8 Ocak 2017 Pazar

Otuz

   Otuz yıl. Bir insanın hayat hakkında konuşabilmesi için bence yeterli bir süre. Yada bir insanın hayat hakkında konuşmasını gerektiren bir süre.
    Önceden otuz yaşlarında birisi konuştuğunda "bu adam konuşuyorsa bir bildiği vardır, bir öğüt veriyorsa dinlemeye değerdir." diye düşünürdüm. Ben öyle değilim. Bir bildiğim yok hala merak ediyorum. Hiç bir şeye kesinlikle karar vermiş değilim. Otuzda veririm gibi gelmişti ama öyle bir şey olmadı. Bir çok şeyin kıyısından döndüm. Tam da "İşte bu!" dediğim anda küçük bir soru ve verilemeyen bir cevap beni tekrar düşünmeye itti ve o uçurumdan uzaklaştım. Karar verme uçurumu. Bir konuda "tamam bu böyle!" dediğin zaman artık o konuda bir arpa boyu ilerleyemezsin. Ben açık kapı bırakmayı seçtim. Her gün değişen bilgi ve her gün değişen anlayışlar... Bir şeylere kesin hüküm vermek için çok hızlılar. Ve hayat "Tamam" demek için çok karmaşık. "Ben buldum" diyenle günlerce tartışırım ve hiç bir  şey bulmadığını ona ispatlarım. Bu konuda iddialıyım. Düşünmeden yaşamaya saygı duymuyorum.
   Yaptığım şeylerin bir çoğu beğenilmek için. Bakma, senin de öyle. Belki bu yazıyı bile paylaştığımda beğenilsin diye yazıyorum. Çok da umurumda değil bu iç güdü. Bu zamanda insanı yaşatan şey bu, olması gerektiğinden fazla ön planda. Beğenilmek karnımızı doyurmuyor ama doymaktan daha çok keyif veriyor galiba.
   Ne kadar uzun yaşadığın değil yaşadıklarının sana düşündürdükleri önemli bence. Yaşadığım şeyler bana çok önemli geliyor. Herkes için öyledir. Yaşadıklarımı önemli yapan şey ise bana öğrettikleri. Bir şey öğrenmedikten sonra ne yaşarsan yaşa fark etmez. Bu yüzden artık insanların yaşadıklarına değil yaşadıklarından ne öğrendiklerine saygı duyuyorum.Buna  rağmen insanlar hep ne yaşadıklarını anlatıyorlar...
  Çok da önemli değilim. Sen de değilsin. Kimse o kadar önemli değil. "Hayır benim için ŞU çok önemli." derken iddianı yalanlıyorsun zaten.

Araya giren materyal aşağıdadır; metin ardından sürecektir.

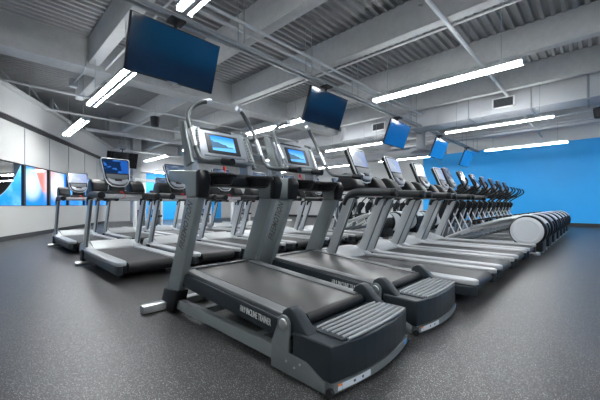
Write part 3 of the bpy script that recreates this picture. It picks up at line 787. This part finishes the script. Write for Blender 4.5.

Sen ne kadar önemlisin ki senin için önemli olan birisi çok önemli olsun. Yok öyle biri. Ben sıradanım ve dünyanın en büyük mutluluğu bu. Biraz daha yaşayabilirim yada birazdan ölebilirim. Senden daha değerli yada değersiz değilim.
   Yaptığım davranışların sebeplerini düşündükçe saçmalamaktan uzaklaştığımı fark ettim. Tarihi okudum, tarihi yerleri gezdim. Yaşayan ve kendisi her şey olan benliklerini çok önemli zanneden insanların eserlerini tanıdım. Yada kendilerini bir dava uğuruna feda eden insanları. Kendime döndüğümde bütün bunların zamanın içinde nasıl eriyip gittiğini gördüm.
   Otuz yaşındayım. Otuz yaşındaki bir çok insan gibi. Sihirli kelime de bu. "Bir çok İnsan."

Hayat bir yolculuk, her gün yazılan bir hikaye gibi. Dönüp baktığımda bu hikaye, en azından beni sürüklemeli.